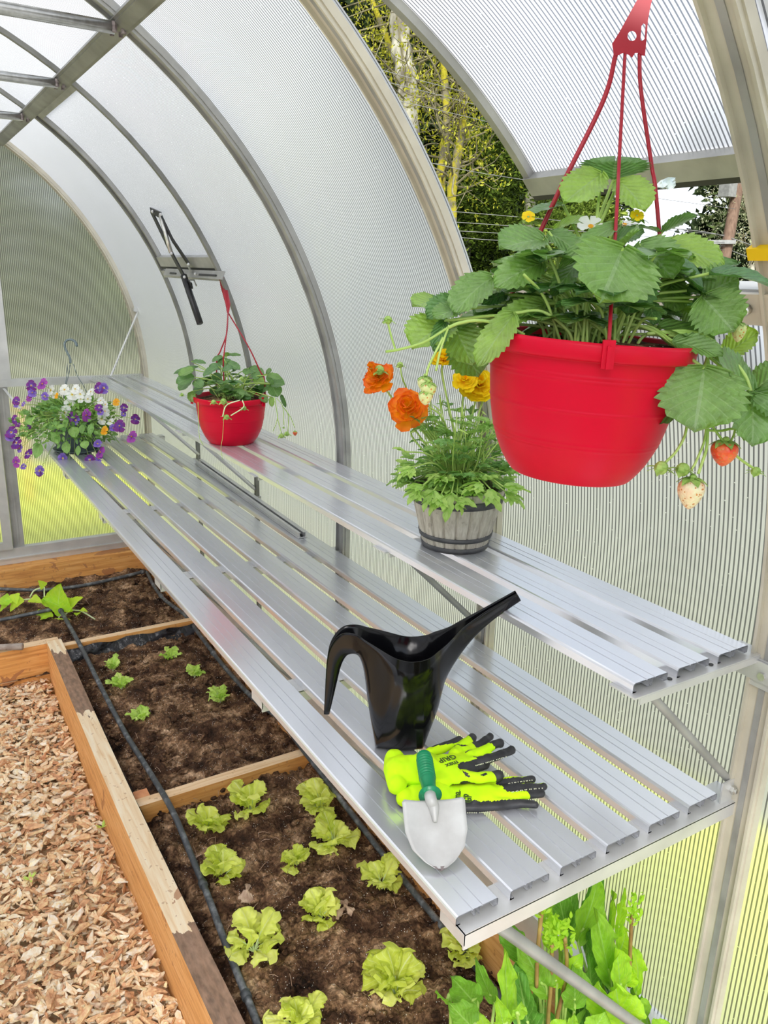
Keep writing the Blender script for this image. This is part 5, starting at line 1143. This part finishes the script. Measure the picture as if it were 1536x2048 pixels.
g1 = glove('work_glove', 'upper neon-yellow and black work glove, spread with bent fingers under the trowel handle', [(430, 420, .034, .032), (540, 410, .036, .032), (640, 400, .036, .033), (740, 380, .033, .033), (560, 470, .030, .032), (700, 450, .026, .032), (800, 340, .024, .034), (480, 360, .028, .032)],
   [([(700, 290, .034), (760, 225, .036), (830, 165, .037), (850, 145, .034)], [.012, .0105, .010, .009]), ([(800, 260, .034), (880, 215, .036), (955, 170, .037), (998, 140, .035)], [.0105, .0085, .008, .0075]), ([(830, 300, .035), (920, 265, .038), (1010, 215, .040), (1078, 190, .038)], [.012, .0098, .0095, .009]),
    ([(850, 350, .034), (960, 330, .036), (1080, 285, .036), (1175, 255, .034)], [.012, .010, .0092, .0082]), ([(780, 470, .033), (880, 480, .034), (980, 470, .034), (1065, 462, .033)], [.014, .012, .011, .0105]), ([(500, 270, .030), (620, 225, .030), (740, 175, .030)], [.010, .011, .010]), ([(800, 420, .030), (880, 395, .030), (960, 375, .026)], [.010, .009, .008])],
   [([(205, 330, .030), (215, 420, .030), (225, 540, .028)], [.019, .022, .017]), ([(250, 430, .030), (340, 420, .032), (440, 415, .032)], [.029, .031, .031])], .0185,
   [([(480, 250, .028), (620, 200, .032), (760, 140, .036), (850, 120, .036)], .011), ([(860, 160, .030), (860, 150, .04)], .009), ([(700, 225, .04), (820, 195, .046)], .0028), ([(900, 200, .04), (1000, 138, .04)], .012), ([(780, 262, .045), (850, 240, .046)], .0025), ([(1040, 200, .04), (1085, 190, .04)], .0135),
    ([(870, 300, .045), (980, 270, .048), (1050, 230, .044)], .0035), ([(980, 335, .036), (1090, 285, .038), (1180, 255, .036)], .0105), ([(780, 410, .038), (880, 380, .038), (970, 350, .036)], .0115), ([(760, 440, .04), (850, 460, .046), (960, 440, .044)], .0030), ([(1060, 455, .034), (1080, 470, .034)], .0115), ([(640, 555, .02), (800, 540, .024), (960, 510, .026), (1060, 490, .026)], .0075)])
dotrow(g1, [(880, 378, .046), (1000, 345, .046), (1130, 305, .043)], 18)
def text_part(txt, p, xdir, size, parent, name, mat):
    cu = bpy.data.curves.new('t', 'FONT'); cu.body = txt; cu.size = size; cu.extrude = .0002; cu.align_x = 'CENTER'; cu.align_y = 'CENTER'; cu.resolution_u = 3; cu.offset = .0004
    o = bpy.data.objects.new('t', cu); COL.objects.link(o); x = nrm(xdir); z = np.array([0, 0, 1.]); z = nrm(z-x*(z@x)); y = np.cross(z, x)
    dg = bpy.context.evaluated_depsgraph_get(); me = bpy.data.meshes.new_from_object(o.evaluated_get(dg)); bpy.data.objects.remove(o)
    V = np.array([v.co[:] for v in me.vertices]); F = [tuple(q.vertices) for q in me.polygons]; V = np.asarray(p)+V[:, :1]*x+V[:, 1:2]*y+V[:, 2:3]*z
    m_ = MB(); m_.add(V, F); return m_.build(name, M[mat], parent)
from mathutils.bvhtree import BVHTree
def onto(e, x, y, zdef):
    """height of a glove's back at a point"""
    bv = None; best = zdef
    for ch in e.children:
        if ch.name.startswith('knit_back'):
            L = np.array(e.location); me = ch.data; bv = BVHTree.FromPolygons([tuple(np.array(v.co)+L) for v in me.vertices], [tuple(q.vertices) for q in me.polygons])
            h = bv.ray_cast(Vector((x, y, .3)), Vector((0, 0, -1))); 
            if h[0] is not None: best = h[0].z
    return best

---

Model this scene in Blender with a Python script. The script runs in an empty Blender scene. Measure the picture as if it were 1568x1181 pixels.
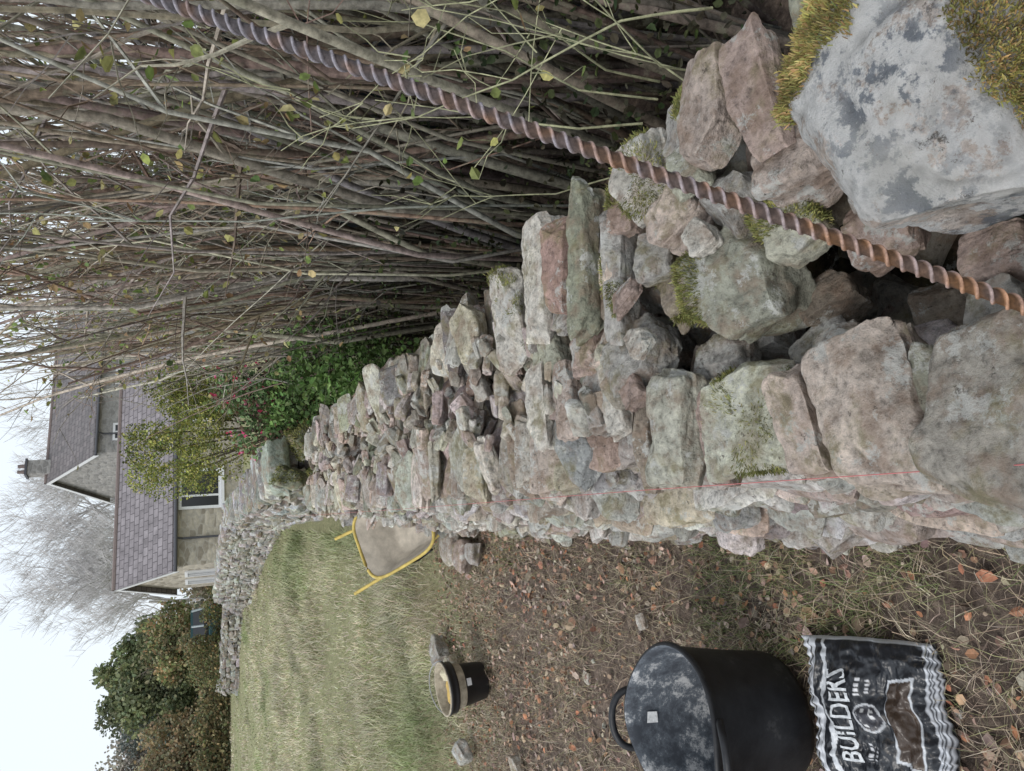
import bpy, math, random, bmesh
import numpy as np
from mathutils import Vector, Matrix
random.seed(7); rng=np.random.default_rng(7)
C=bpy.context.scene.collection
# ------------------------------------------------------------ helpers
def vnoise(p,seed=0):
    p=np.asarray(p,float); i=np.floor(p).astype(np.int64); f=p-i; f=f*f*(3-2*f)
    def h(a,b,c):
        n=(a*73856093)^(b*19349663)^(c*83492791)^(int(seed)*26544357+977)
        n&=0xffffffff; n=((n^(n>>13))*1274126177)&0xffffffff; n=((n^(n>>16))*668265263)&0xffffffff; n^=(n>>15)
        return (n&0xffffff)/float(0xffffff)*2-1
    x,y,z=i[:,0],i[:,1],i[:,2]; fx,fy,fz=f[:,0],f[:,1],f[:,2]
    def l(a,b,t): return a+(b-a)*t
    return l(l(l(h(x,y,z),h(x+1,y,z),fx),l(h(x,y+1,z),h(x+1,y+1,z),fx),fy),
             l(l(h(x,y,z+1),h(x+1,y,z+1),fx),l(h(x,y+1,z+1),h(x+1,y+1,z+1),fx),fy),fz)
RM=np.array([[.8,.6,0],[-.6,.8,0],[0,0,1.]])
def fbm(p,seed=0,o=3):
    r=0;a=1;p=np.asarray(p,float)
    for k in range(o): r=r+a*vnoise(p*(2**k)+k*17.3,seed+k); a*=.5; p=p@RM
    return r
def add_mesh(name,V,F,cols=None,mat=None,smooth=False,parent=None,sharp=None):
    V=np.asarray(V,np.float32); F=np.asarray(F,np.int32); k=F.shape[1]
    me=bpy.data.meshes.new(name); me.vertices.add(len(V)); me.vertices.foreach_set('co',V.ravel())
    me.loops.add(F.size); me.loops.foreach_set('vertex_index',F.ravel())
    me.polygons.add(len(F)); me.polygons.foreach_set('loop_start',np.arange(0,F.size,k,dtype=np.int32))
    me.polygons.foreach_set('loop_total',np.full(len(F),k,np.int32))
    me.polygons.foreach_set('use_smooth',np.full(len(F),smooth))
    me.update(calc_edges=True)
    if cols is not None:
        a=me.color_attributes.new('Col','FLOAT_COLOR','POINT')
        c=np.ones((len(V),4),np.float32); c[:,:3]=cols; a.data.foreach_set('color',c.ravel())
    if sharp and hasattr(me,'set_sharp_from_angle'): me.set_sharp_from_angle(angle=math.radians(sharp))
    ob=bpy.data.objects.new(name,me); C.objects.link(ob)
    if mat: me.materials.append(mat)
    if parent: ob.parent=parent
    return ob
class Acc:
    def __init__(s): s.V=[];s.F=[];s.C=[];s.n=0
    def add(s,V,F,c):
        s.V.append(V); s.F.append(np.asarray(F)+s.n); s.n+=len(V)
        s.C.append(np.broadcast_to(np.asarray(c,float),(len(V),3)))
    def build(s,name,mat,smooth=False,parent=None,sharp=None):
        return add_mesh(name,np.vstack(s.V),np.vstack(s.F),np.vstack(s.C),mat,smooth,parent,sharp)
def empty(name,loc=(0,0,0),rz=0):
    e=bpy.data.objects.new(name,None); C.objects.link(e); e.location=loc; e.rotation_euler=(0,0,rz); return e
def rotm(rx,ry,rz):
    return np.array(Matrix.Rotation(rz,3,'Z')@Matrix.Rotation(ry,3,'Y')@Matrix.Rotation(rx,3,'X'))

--

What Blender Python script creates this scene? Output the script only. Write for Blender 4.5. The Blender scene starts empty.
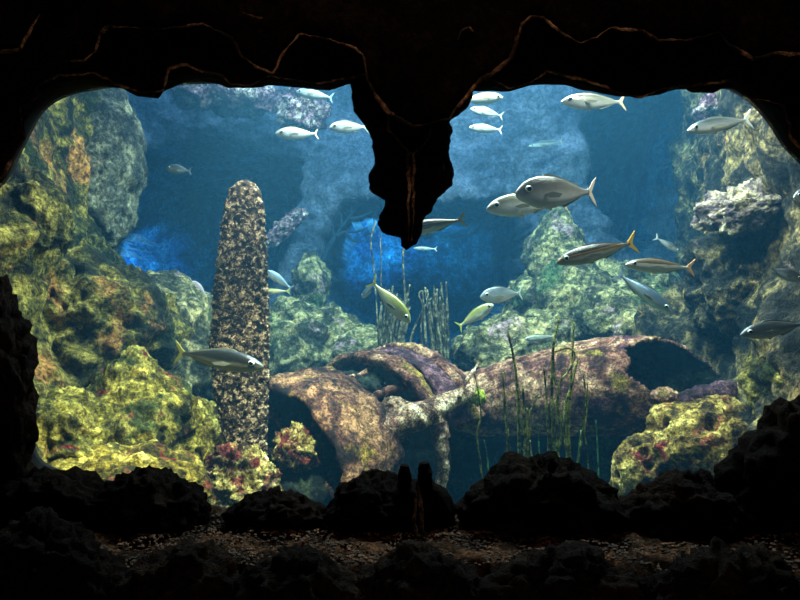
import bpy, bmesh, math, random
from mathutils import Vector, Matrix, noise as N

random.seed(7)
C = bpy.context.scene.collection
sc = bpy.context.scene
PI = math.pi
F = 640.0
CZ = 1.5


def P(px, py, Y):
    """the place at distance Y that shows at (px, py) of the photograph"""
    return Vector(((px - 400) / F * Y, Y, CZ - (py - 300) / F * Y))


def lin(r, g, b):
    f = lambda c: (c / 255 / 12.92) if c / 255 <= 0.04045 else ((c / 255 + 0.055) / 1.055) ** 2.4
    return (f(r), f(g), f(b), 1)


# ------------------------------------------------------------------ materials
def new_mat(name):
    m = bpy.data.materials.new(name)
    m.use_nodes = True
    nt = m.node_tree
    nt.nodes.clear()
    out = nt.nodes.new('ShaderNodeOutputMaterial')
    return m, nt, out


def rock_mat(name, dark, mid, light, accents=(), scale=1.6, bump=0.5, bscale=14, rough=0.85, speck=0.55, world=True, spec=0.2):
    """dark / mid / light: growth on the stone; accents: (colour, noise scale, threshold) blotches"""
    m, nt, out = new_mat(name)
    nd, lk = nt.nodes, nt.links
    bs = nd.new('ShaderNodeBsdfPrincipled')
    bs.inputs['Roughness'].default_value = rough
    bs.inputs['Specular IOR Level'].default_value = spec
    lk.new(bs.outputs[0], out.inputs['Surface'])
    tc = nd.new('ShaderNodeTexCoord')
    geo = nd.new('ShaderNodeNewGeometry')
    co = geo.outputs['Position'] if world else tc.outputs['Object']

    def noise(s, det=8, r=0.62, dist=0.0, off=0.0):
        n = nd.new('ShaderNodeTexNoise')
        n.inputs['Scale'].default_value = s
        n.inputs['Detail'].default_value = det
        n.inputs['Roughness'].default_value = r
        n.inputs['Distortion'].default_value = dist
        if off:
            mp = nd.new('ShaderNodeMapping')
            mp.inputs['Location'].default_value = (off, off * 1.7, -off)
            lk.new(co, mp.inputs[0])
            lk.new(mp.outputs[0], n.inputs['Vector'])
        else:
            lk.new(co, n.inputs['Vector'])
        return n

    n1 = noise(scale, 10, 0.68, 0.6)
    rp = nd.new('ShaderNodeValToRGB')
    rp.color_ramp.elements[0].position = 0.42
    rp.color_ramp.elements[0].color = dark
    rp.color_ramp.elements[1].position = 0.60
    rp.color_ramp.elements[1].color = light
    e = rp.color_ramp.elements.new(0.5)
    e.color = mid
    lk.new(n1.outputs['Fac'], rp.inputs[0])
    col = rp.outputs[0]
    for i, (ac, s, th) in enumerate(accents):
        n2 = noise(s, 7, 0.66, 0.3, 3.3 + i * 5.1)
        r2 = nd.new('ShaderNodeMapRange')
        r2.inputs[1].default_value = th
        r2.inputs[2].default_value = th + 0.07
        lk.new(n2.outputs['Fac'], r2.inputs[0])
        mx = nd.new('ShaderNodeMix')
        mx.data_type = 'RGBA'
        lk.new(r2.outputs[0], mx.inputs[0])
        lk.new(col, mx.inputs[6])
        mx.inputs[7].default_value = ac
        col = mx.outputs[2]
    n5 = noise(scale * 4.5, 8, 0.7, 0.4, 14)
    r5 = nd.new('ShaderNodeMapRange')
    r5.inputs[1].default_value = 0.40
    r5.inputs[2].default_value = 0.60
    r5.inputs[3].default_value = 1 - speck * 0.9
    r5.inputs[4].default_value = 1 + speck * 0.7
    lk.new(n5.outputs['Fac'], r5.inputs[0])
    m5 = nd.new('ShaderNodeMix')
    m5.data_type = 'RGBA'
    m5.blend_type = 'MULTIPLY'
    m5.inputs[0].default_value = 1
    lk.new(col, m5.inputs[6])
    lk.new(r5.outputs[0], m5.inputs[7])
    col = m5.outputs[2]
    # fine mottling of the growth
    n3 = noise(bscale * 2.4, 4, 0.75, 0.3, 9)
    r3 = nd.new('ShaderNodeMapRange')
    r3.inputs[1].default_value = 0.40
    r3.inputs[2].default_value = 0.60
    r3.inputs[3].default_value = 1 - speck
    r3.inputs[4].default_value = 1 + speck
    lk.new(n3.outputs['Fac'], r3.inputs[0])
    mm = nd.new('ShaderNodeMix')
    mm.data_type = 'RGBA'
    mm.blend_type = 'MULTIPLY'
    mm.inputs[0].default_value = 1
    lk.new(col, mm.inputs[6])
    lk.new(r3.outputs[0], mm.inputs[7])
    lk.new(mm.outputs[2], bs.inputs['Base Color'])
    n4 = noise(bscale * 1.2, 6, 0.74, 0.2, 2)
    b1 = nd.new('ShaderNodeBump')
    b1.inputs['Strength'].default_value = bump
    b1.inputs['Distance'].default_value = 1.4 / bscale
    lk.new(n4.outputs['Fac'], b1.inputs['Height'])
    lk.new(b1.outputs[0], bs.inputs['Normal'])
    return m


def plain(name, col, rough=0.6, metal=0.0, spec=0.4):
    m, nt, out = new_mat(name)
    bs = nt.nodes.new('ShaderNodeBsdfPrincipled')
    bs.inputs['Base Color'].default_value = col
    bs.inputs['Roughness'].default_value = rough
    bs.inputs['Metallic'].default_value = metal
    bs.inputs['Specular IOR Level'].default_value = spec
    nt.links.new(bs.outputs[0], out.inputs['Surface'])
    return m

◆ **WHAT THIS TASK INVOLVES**
Omit all pictures and repeat exactly the lines from the one containing "What Blender Python" through the one containing "return Vector(((px - 400)", ends included, with nothing added.

◆ **ANSWER TO THIS TASK**
What Blender Python script creates this scene? Output the script only. Write for Blender 4.5. The Blender scene starts empty.
import bpy, bmesh, math, random
from mathutils import Vector, Matrix, noise as N

random.seed(7)
C = bpy.context.scene.collection
sc = bpy.context.scene
PI = math.pi
F = 640.0
CZ = 1.5


def P(px, py, Y):
    """the place at distance Y that shows at (px, py) of the photograph"""
    return Vector(((px - 400) / F * Y, Y, CZ - (py - 300) / F * Y))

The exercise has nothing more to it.